What will trading be like in 10 years and age questions

1) Will trading be a viable career in 10 years or will it all be quant stuff?

2) Can someone with no trading experience who is in his low 30s go through the training program or is this very unrealistic?

 

Serious question: How strong is your computer programming? If you don't want to do "quant stuff," then what other actual skills do you bring to the table?

I'm not a quant by any means... I'm a non-econ non-finance pure engineering major. That being said, there's no way I would have been hired by a prop shop two weeks ago, if I didn't have strong background in coding and have the potential to learn (but not do) "quant stuff."

 

Not necessarily asking about for myself, I mean will undergrads be able to go into these training programs as they do now and become traders or will it virtually all be for quants/grad students?

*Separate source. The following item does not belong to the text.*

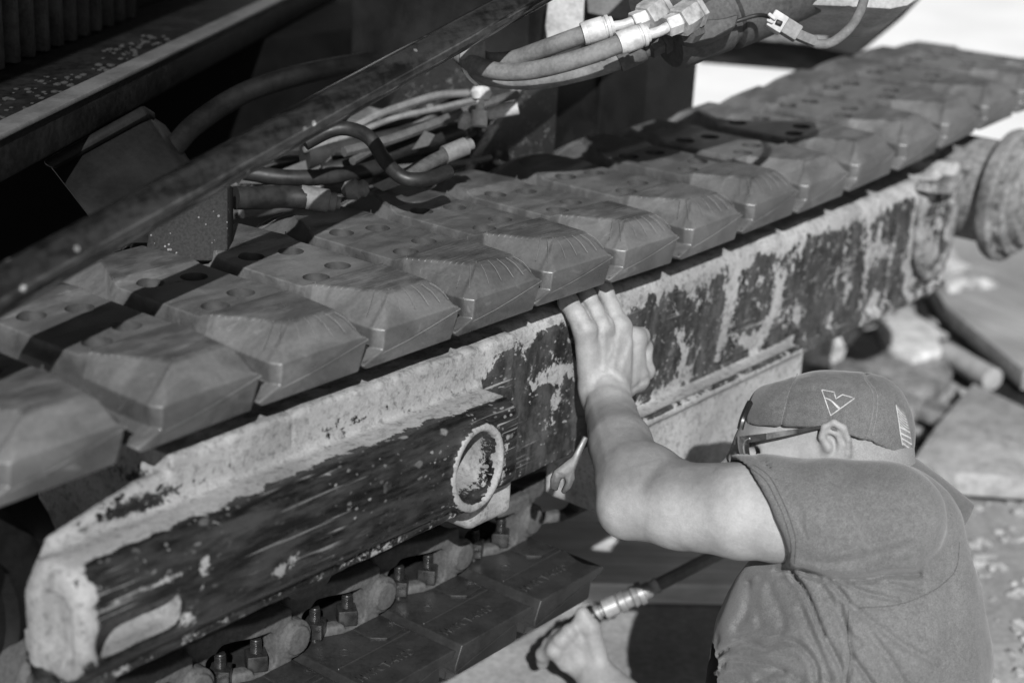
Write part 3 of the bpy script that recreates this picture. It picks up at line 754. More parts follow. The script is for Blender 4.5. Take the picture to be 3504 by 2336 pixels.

Will skills like quick math still be key (I think this is a big one now?) or will it all be computerized?

 
Best Response

What was the field like 10 years ago? People were waving paper tickets in a frenzy to buy stock in AOL and Pets.com.

What will the field be like in 10 years? In 10 years they might have AI software so intelligent that makes all traders completely unnecessary! It's not possible with todays hardware, but in 10 years when they have computers that are 32x more powerful than todays, who the hell knows?

10 years is a long-ass time, for a field that is now waist-deep into computing, my friend. I follow the tech world with zeal and passion, and even I don't have the slightest clue what the next 10 years will bring for the internet, Google, Apple, Microsoft, Linux etc.

Trading, now being a field that depends on the most cutting edge computer software and hardware, is going to be extremely sensitive to everything that happens in Silicon Valley. There's no way for anyone to tell you what the field will be in 10 years because the Silicon Valley world grows exponentially.